John Peel was unashamed about his prolific sexual activity with underage girls and today, with a greater awareness of 'celebrities' who engaged in such behaviour, it would be unthinkable to have a mural as a tribute to the now deceased Radio 1 DJ.

Monday, 4 November 2013

The Ardoyne dissidents

Back in September the Republican Network for Unity announced that they would field Sammy Cusick  in next year's council elections in the Oldpark area of North Belfast.  For those not up to date with the complex world of dissident republicanism, the RNU is normally fronted in Ardoyne by Martin Og Meehan, a son of IRA gunman Martin Meehan.  For a flavour of Meehan's politics take a look at his Ardoyne Republican blog, with its masked republican gunmen, and for Cusick, take a look at his Facebook page.

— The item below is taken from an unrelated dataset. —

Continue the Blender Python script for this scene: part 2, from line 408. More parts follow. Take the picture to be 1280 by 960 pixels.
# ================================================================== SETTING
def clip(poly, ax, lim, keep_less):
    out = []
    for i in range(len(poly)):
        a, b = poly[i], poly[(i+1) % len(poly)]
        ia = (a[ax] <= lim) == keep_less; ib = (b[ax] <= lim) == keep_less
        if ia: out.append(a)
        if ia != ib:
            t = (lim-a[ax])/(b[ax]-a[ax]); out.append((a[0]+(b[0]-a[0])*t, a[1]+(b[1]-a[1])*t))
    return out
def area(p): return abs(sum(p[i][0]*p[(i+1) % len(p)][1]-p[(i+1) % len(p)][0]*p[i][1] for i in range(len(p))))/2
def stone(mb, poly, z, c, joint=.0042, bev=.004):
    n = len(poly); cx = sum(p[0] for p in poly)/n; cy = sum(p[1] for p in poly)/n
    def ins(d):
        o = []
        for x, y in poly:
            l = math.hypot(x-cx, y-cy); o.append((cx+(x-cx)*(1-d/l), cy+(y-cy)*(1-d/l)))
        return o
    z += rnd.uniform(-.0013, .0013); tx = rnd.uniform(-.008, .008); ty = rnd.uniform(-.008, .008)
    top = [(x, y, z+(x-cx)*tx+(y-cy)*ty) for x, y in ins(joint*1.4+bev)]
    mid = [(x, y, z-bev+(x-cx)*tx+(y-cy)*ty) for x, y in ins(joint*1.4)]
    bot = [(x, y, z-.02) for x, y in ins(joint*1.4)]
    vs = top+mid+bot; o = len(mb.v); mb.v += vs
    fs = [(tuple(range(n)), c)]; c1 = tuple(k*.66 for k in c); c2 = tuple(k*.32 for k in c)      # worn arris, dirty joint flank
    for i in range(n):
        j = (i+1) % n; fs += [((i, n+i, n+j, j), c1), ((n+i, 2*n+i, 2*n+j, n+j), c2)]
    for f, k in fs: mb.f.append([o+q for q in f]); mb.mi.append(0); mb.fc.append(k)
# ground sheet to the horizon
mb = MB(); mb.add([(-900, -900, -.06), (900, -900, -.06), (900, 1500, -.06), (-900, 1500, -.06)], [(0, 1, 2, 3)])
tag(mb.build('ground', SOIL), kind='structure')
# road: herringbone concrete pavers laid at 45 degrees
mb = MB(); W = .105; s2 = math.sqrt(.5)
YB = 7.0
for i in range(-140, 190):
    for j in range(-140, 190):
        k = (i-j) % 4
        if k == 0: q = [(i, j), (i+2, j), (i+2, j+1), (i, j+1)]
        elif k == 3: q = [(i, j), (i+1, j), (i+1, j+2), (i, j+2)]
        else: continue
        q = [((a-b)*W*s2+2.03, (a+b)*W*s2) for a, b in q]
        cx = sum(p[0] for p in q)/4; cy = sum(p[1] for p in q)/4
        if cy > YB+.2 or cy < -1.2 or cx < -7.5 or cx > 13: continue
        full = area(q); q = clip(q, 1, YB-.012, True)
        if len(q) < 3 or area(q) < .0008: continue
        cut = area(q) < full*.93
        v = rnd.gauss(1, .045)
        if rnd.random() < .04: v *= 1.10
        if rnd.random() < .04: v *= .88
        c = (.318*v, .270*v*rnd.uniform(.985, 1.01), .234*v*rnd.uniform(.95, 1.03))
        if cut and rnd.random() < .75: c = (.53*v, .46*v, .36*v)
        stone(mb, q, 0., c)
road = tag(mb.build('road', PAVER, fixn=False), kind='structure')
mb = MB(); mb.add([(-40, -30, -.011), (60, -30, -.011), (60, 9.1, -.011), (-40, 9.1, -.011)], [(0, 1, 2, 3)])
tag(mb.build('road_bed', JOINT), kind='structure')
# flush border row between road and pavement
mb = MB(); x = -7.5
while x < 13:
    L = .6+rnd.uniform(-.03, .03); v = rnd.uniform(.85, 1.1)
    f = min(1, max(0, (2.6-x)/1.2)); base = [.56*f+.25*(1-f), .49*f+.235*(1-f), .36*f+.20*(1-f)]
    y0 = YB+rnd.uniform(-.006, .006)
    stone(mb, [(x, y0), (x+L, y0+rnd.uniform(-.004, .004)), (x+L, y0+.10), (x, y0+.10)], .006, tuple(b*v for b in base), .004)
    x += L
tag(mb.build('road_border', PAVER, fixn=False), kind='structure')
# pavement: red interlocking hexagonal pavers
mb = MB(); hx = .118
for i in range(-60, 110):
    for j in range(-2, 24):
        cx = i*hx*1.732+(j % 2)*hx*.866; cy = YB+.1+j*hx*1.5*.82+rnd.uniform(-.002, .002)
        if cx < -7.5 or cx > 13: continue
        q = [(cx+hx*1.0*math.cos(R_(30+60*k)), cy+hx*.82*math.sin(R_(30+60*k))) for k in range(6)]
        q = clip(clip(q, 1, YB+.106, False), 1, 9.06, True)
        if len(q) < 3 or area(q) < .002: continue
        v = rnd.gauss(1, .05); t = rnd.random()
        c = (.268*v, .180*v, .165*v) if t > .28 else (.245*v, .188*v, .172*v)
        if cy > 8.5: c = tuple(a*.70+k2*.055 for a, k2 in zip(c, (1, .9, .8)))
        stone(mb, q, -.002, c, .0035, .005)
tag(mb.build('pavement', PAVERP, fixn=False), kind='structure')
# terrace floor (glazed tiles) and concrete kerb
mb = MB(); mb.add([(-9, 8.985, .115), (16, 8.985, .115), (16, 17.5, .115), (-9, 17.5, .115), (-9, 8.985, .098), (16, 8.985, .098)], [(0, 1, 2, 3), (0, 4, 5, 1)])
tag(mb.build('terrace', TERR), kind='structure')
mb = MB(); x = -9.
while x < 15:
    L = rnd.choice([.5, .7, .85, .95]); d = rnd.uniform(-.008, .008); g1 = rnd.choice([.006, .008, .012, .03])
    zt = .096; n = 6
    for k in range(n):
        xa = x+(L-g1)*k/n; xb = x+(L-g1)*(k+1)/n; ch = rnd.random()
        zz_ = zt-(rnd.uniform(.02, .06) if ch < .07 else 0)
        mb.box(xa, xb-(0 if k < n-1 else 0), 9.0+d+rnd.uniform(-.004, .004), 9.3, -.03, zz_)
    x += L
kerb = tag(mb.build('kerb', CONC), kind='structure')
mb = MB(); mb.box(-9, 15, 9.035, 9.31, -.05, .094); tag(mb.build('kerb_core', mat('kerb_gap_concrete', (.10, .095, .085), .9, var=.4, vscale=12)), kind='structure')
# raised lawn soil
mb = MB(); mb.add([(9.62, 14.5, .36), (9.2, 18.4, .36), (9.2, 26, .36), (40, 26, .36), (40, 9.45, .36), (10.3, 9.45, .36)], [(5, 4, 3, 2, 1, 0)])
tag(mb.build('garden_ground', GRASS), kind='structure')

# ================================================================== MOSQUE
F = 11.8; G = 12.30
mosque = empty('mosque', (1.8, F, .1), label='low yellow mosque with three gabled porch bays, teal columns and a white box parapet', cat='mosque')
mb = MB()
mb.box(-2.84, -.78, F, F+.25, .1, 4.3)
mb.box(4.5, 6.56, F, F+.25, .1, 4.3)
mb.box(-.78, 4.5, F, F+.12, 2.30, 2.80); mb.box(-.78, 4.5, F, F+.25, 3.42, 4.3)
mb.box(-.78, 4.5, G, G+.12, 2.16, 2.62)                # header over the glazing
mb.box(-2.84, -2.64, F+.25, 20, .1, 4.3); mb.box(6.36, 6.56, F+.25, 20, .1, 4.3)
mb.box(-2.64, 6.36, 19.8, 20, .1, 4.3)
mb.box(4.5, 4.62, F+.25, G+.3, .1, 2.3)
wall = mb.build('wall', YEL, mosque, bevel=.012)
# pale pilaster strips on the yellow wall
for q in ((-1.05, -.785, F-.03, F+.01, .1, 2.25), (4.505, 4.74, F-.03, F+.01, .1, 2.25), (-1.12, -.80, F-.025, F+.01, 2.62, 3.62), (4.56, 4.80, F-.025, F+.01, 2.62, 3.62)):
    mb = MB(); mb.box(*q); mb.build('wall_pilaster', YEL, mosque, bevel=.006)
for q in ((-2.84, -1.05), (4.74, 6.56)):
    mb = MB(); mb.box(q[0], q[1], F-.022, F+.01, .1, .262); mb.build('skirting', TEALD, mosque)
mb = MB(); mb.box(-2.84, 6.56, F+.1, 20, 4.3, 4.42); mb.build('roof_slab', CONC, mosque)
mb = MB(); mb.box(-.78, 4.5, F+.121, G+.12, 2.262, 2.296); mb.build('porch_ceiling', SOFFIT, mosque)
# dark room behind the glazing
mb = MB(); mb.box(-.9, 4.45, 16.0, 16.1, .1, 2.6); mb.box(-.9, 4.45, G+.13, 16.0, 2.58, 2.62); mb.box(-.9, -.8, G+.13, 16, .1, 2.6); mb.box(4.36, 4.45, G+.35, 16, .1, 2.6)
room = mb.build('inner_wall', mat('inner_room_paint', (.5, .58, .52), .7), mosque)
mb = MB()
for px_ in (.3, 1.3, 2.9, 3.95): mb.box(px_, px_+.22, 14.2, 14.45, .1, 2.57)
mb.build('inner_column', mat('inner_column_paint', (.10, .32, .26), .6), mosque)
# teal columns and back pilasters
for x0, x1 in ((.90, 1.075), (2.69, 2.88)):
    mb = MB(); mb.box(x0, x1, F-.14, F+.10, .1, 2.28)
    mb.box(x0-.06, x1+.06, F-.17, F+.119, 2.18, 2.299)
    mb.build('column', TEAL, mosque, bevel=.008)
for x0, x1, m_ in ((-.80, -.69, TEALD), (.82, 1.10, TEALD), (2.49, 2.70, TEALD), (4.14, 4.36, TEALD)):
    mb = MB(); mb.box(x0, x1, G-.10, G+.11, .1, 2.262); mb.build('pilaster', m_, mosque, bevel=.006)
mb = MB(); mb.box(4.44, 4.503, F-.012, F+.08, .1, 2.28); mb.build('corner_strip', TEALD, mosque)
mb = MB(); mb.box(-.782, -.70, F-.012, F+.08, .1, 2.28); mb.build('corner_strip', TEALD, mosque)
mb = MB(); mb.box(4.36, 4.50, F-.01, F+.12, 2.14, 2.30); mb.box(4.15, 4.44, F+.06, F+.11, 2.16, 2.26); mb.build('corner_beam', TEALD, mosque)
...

However Cusick was only the first dissident republican to enter the fray.  

Dee Fennell
Dee Fennell has just announced that he intends to stand in Oldpark as an Independent Republican.  It may be helpful to explain that he was the organiser of the anti-internment parade through Belfast back in the summer.  Fennell is also one of the leaders of the Greater Ardoyne Residents Collective (GARC) which  is the dissident republican alliance opposed to Loyal Order parades on the Crumlin Road.  

The RNU also supports GARC and so we will have two GARC supporters standing against each other.

Fennell and Cusick will be competing for votes in the little pool that is dissident republicanism and in effect next May they will be standing against each other.

For a variety of reasons, mainly to do with personalities and egos, there are four tiny dissident republican groups in Ardoyne - RNU, Eirigi, IRSP and the Sean MacDiarmada 1916 Society.  So by next May we could have four dissidents standing against each other!

They don't really like each other but they manage to collaborate within GARC where they stand together on a platform of 'Not an Orangeman about the place and Not an Orange foot on the Crumlin Road'.  

It will be interesting therefore to see what effect the forthcoming election will have on relationships within GARC and between the dissident republican factions.